The reception was held in three open marquees hired from a carbon-neutral company at considerable cost. Although they used the tents for myriad parties and meals over the long weekend, Lockie was determined to make up for the indulgence, giving pots of herbs as wedding favours, creating place-names out of pebbles and a gold pen, and filling old wine bottles with home-made elderflower cordial for the tables. As the celebrations continued into the night, Lockie and her husband let off flying paper lanterns – biodegradable, of course – at a fraction of the cost of fireworks.

But the ultimate saving came on food. Apart from the main wedding lunch, the food over the three days was brought almost entirely by the guests in a series of bring-your-own barbecues and picnics. “We wanted our guests to feel like they were a part of the whole thing,” Lockie explains, “and we felt the best way to do that was to make people feel like they had a role in it.”

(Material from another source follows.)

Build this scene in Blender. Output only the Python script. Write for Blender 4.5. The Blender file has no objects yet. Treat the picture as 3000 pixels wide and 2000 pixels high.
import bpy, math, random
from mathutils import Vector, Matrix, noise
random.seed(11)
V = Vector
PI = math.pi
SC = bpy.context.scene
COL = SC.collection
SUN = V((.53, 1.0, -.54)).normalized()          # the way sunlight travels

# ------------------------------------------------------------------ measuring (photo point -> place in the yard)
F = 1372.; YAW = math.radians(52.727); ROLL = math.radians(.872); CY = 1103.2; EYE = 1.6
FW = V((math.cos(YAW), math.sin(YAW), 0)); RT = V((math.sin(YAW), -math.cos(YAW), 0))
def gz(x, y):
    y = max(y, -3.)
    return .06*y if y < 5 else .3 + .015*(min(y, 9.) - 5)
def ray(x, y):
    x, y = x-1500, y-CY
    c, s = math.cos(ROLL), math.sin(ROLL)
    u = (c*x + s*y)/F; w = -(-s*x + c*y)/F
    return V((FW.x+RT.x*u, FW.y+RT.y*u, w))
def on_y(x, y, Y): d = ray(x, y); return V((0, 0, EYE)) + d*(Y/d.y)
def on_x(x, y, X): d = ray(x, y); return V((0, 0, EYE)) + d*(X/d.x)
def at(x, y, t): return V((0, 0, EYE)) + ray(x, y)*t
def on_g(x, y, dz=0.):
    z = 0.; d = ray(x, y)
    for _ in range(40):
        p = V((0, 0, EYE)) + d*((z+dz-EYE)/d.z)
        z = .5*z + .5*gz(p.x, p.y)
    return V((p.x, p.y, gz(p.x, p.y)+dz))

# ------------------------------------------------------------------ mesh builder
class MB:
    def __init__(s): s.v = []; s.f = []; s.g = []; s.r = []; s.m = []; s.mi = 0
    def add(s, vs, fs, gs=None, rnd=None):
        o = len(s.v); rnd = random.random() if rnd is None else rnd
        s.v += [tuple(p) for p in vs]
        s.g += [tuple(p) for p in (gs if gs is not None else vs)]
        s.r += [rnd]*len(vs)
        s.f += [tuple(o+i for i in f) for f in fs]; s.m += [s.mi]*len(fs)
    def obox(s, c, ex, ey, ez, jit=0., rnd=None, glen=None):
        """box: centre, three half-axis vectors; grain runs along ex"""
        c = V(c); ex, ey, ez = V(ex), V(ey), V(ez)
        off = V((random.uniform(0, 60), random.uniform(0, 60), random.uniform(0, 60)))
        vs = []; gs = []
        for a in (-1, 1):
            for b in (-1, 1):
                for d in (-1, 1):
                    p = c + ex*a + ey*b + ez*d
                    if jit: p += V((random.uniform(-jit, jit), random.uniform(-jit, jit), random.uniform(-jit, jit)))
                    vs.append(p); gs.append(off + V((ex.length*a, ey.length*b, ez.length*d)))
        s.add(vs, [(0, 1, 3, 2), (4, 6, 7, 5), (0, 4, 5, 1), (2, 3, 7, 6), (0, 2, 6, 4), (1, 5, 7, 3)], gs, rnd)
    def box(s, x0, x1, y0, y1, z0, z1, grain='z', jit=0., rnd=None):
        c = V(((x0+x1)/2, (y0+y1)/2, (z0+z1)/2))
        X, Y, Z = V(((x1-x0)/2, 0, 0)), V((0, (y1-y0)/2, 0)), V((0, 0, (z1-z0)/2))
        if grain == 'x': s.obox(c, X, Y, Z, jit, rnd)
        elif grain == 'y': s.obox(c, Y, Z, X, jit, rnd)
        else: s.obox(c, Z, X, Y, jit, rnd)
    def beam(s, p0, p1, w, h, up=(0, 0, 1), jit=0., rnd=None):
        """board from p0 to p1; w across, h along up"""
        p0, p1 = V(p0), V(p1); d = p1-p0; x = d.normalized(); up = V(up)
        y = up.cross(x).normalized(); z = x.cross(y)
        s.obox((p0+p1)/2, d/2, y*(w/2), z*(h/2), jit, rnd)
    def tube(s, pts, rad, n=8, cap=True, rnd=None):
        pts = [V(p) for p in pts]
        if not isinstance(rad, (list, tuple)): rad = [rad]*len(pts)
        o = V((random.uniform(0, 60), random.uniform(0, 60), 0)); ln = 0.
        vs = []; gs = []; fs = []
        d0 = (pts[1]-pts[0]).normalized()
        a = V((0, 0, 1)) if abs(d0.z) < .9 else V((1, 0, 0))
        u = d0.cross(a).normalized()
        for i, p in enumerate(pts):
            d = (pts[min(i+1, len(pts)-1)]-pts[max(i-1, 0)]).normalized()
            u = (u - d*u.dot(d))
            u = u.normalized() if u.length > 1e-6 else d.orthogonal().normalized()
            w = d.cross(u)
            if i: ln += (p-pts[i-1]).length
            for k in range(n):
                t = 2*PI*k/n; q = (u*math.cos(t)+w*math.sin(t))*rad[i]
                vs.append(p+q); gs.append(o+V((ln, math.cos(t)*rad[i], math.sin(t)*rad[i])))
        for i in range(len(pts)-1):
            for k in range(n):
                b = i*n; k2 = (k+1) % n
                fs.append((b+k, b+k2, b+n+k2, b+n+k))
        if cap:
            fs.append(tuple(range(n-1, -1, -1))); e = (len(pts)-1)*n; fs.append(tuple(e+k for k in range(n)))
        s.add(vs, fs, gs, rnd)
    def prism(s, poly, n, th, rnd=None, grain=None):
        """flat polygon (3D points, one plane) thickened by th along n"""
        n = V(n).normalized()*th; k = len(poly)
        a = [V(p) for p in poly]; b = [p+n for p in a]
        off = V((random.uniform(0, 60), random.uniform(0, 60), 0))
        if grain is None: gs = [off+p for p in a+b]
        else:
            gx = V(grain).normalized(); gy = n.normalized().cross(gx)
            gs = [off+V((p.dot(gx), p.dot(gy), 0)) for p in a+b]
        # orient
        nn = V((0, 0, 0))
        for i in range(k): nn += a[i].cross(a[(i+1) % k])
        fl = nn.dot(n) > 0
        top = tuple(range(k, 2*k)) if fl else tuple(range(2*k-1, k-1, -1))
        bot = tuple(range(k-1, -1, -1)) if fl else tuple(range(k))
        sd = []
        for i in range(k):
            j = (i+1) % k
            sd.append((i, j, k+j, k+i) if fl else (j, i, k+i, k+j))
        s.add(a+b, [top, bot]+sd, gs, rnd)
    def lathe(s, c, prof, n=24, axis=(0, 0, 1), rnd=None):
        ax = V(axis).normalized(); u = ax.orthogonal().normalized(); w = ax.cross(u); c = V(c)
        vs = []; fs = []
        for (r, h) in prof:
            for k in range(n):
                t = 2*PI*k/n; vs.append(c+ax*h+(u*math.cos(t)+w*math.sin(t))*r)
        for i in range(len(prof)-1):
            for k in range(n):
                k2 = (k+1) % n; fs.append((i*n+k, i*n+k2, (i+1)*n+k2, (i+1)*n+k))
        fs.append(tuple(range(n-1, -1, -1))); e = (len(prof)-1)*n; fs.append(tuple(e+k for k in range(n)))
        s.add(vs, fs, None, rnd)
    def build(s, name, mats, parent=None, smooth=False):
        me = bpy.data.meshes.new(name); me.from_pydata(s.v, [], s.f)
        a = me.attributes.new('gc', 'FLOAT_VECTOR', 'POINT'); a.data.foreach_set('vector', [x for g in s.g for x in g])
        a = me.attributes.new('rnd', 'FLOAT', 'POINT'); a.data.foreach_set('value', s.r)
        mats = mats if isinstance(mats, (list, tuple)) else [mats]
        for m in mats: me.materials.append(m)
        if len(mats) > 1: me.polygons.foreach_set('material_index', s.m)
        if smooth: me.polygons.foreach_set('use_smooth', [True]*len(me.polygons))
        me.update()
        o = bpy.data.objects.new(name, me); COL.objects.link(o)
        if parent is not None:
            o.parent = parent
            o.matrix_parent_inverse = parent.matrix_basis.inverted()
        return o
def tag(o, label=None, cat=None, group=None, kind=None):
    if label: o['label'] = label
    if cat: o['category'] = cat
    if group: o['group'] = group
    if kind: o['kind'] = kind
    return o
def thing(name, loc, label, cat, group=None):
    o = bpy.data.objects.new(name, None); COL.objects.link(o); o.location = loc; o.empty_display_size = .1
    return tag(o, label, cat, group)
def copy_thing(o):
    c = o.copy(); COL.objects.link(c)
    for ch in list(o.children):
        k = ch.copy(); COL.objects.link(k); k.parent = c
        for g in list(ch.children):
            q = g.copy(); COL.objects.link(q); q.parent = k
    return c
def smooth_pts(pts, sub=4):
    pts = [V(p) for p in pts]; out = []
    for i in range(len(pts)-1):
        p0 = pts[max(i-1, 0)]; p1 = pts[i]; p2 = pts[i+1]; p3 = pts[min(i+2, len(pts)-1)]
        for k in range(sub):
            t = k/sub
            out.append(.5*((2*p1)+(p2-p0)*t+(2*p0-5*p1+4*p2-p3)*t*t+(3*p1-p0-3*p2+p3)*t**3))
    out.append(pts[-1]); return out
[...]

Alternatively, some have gone to the other extreme and cut most guests out altogether, travelling abroad with a selected few to places with guaranteed good weather, sandy beaches and none of the bloated prices that so mar the British wedding industry.

Andreas Palikiras, the marketing director of Ionian Weddings, a London-based Greek Islands specialist, says that the company has seen a 60 per cent increase in bookings over the past few months. “Many couples are coming to us because the cost of a UK wedding is spiralling out of control,” he says. He describes a wedding on Lefkada island in May that will cost only€1,600 (£1,452) for a beach ceremony, boat reception and 20 guests.

Jaine Fleetwood, 29, went even farther. She and her fiancé are living temporarily in Australia but decided that they could save money by marrying there rather than coming home. They have paid just A$400 (£182) for a ceremony in a corner of the Sydney Botanic Gardens and their guests, a few friends, no family, will be bringing their own picnics.

“It’s probably the cheapest wedding you’ll ever hear of,” says Jaine. “Cheap but still very chic.”